» **Your task**:
Pull each line holding the word "Write" from the data.

Start of Records for the task

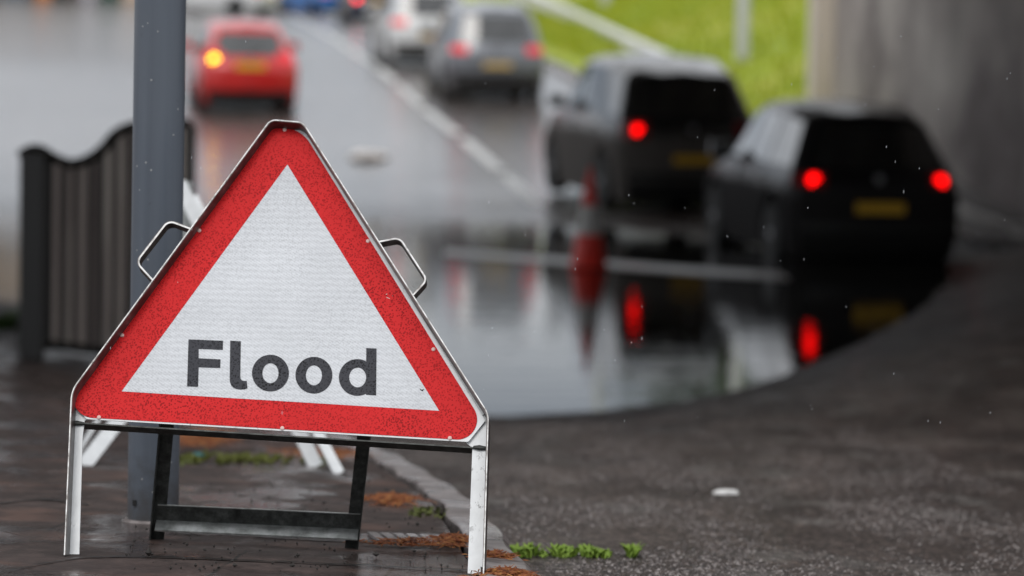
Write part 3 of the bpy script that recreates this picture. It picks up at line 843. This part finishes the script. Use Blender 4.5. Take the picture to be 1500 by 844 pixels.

End of Records for the task
Start of Records for the task

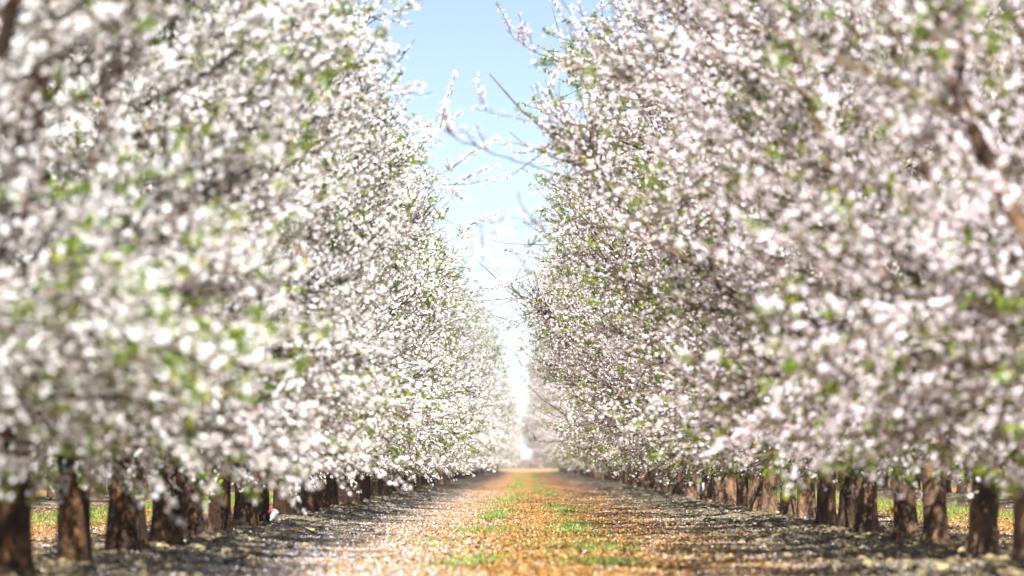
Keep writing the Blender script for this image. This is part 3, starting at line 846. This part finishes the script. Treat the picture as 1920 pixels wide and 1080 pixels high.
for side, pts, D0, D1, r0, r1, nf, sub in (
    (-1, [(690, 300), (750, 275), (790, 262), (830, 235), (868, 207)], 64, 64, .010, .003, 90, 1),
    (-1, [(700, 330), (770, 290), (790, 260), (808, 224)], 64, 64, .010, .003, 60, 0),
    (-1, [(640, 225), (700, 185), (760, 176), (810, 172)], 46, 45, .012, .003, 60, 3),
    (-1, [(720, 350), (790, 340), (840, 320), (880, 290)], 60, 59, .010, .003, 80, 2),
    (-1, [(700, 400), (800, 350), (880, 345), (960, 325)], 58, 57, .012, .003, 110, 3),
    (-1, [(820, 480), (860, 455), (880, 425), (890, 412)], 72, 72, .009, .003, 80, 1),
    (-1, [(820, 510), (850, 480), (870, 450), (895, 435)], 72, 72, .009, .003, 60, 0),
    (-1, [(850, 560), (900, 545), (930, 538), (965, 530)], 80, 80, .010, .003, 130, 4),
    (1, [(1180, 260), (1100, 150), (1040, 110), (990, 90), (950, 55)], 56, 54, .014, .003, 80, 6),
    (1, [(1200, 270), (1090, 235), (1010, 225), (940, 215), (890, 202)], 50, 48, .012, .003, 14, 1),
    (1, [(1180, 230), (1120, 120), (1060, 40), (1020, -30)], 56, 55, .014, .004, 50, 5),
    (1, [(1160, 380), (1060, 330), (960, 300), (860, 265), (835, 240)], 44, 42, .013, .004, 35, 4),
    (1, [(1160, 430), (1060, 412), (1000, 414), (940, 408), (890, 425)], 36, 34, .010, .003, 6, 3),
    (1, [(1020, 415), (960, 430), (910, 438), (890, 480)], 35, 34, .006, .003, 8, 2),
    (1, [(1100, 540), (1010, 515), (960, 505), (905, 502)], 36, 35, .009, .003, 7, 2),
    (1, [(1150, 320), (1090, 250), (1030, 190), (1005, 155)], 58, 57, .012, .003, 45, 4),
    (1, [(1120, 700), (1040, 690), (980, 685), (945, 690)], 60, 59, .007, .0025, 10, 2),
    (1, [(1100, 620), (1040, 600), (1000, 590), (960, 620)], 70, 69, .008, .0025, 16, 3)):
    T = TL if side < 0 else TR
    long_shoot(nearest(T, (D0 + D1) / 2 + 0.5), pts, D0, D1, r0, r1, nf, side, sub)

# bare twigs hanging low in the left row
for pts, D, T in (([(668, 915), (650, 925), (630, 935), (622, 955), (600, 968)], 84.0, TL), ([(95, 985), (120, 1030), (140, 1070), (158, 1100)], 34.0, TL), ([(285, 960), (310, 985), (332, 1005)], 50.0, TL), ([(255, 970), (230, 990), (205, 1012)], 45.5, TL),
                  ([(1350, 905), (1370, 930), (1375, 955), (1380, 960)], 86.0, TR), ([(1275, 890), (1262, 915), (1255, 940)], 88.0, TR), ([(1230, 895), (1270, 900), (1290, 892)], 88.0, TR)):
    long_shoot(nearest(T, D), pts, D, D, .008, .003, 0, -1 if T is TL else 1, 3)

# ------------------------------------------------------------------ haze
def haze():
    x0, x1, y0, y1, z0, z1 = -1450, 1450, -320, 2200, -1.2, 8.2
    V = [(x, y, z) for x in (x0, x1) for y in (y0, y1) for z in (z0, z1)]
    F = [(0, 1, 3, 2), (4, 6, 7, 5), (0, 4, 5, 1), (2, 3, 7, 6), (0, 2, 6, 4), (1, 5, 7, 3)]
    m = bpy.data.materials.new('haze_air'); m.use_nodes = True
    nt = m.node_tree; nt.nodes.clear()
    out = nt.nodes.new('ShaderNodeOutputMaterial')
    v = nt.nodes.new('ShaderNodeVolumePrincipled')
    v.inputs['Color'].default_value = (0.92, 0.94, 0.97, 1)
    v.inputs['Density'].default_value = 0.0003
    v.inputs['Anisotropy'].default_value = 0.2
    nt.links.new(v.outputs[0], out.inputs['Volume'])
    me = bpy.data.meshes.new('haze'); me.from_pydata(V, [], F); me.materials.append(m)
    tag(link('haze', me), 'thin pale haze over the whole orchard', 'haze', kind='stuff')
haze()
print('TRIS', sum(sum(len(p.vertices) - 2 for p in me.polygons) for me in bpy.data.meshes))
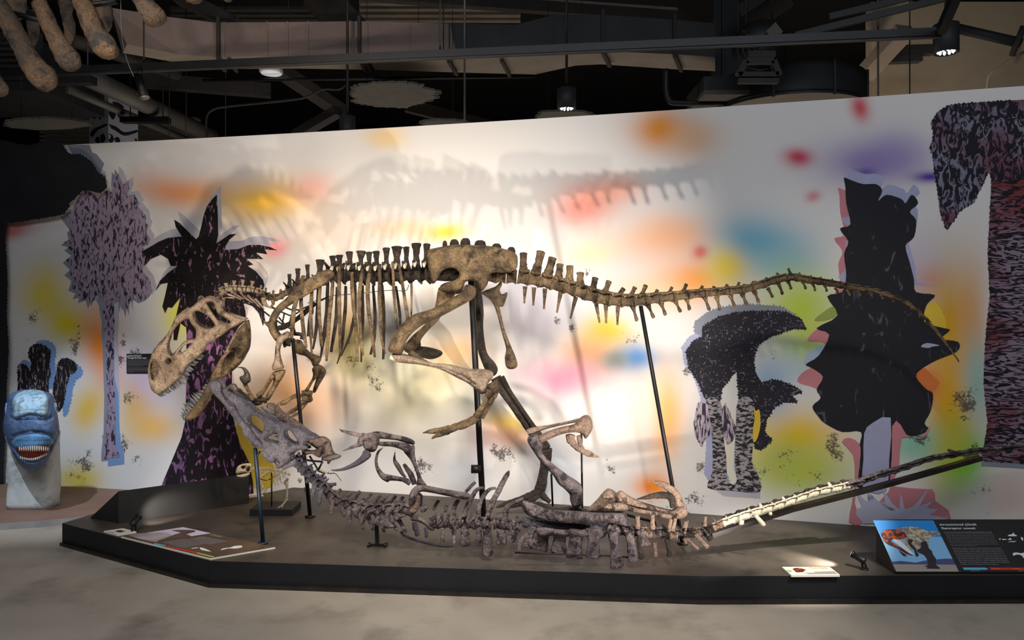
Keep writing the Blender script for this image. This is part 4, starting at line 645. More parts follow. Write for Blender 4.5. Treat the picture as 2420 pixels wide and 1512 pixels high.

End of Records for the task
Start of Records for the task

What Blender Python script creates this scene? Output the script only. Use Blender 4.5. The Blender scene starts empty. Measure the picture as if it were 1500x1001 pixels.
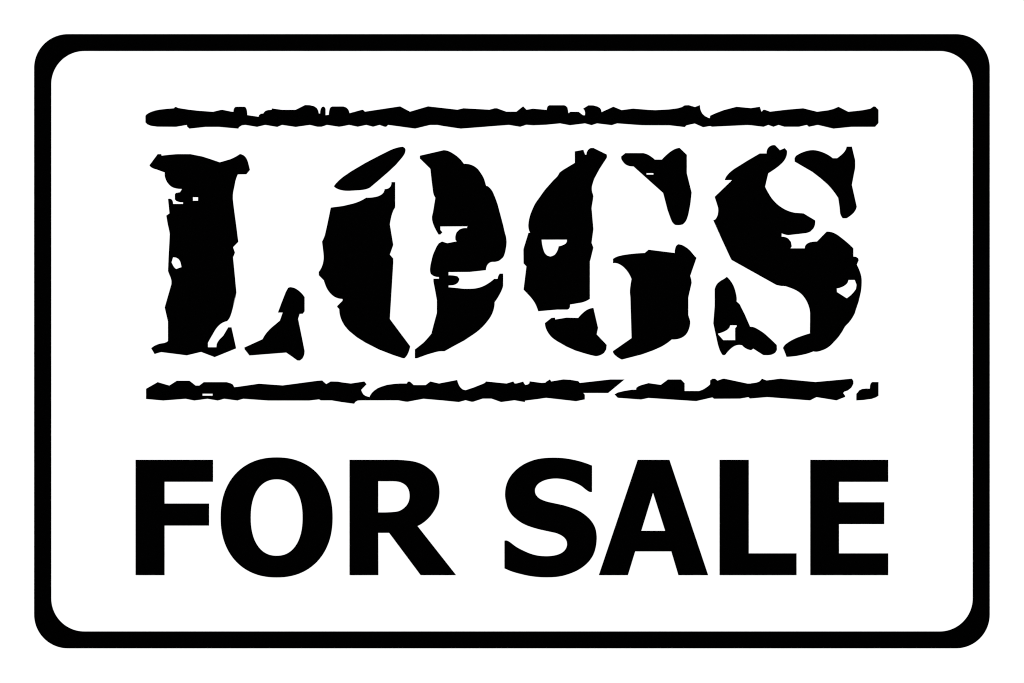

End of Records for the task

» **Response to this task**:
Write part 3 of the bpy script that recreates this picture. It picks up at line 843. This part finishes the script. Use Blender 4.5. Take the picture to be 1500 by 844 pixels.
Keep writing the Blender script for this image. This is part 4, starting at line 645. More parts follow. Write for Blender 4.5. Treat the picture as 2420 pixels wide and 1512 pixels high.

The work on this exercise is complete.